Does $\sqrt{i + \sqrt{i+ \sqrt{i + \sqrt{i + \cdots}}}}$ have a closed form?
Solution 1:
Hint If we denote $$x = \sqrt{i + \sqrt{i + \sqrt{i + \cdots}}},$$ then formally squaring and rearranging gives that $x$ ought to satisfy the quadratic equation $$x^2 - x - i = 0,$$ leaving two possibilities for $x$.
To solve the problem rigorously, you'll need:
- to treat carefully the usual issue with nonintegral powers of complex numbers---this should include choosing a branch of the square root function---
- to show that the sequence $\sqrt{i}, \sqrt{i + \sqrt{i}}, \sqrt{i + \sqrt{i + \sqrt{i + \cdots}}}$ converges (usually we interpret the nested root to be the limit of this sequence, and we can use this definition, together with an appeal to continuity. to make the above formal calculation rigorous), and
- determine to which root the sequence in (2) converges (probably this depends on your choice in (1)).
Treating this problem in detail entails many subproblems of different types, from showing convergence to determining an expression for the real and imaginary components in terms of radicals. (Edit Jyrki Lahtonen has given a clear and detailed proof of the former in another answer to this question.) If you have more questions about a particular aspect, feel free to ask in the comments or just post a new question as appropriate.
Solution 2:
For the purposes of this exercise we can treat the complex square root, written in polar form like $re^{i\phi}\mapsto \sqrt re^{i\phi/2}$, as a continuous function from the closed upper half plane $\bar{H}$ to itself, so above we specify $r\ge0,\phi\in[0,\pi]$. If $z\in\bar{H}$ then so is $i+z$, and we get a function $f:\bar{H}\to\bar{H}$ that can be abbreviated as $$f(z)=\sqrt{i+z}.$$ Note that by specifying the phase of the square root as above I get a well defined function.

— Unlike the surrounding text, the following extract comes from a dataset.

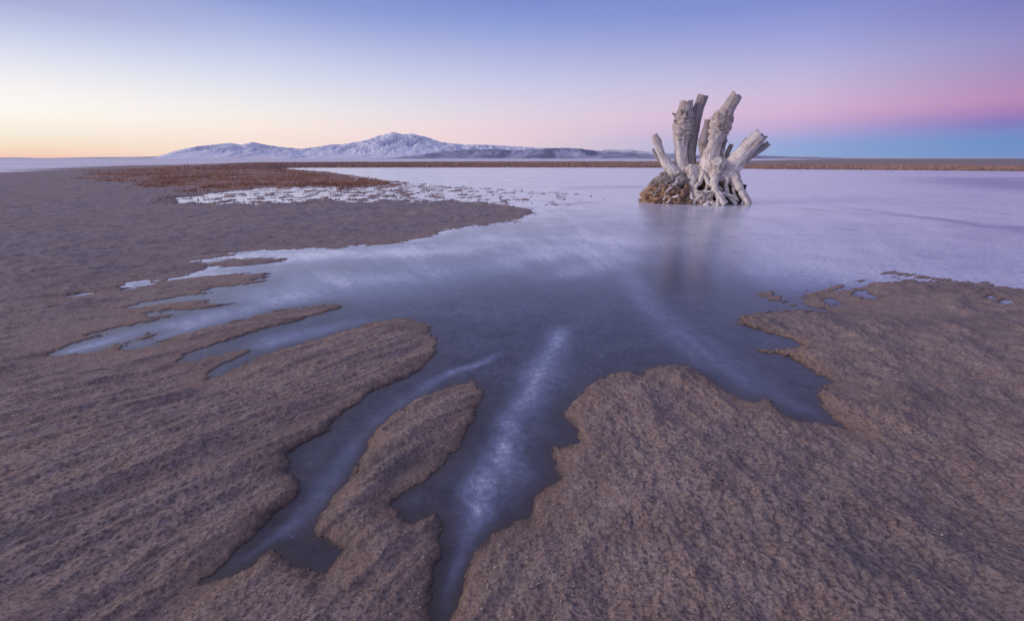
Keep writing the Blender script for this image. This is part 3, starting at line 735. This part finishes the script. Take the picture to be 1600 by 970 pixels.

Let $$D=\{z\in\bar{H}\mid \frac35\le |z|\le 2\}.$$ If $z\in D$, then $1\le|z+i|\le3$ and consequently $\frac35<\sqrt{|z+i|}<2$, so we see that restricting $f$ gives us a continuous mapping $f:D\to D$. Furthermore, $f$ is holomorphic in the interior of $D$.
To make the question precise we can study the recursively defined sequence $x_1=i$, $x_{n+1}=f(x_n)$ for all $n\ge1$. The above considerations show that $(x_n)_{n\in\Bbb{N}}$ is a sequence of elements of $D$. Because the set $D$ is compact, it has a converging subsequence (Bolzano-Weierstrass). This is the complex analysis substitute for the real analysis drill of using the theorem of bounded monotonous sequences.
Using the other answers we see that the function $f$ has a unique fixed point in $D$. Differentiating the equation $$ f(z)^2=i+z $$ implies that for all $z\in D$ we have $$ 2f(z)f'(z)=1. $$ So $$ f'(z)=\frac1{2f(z)} $$ has absolute value $\le\dfrac56<1$ in all of $D$. Therefore $f$ is contractible in $D$, and that unique fixed point is the limit of the entire sequence.
Of course, by specifying different branches of the square root to be used at different steps we can get other sequences with other limits.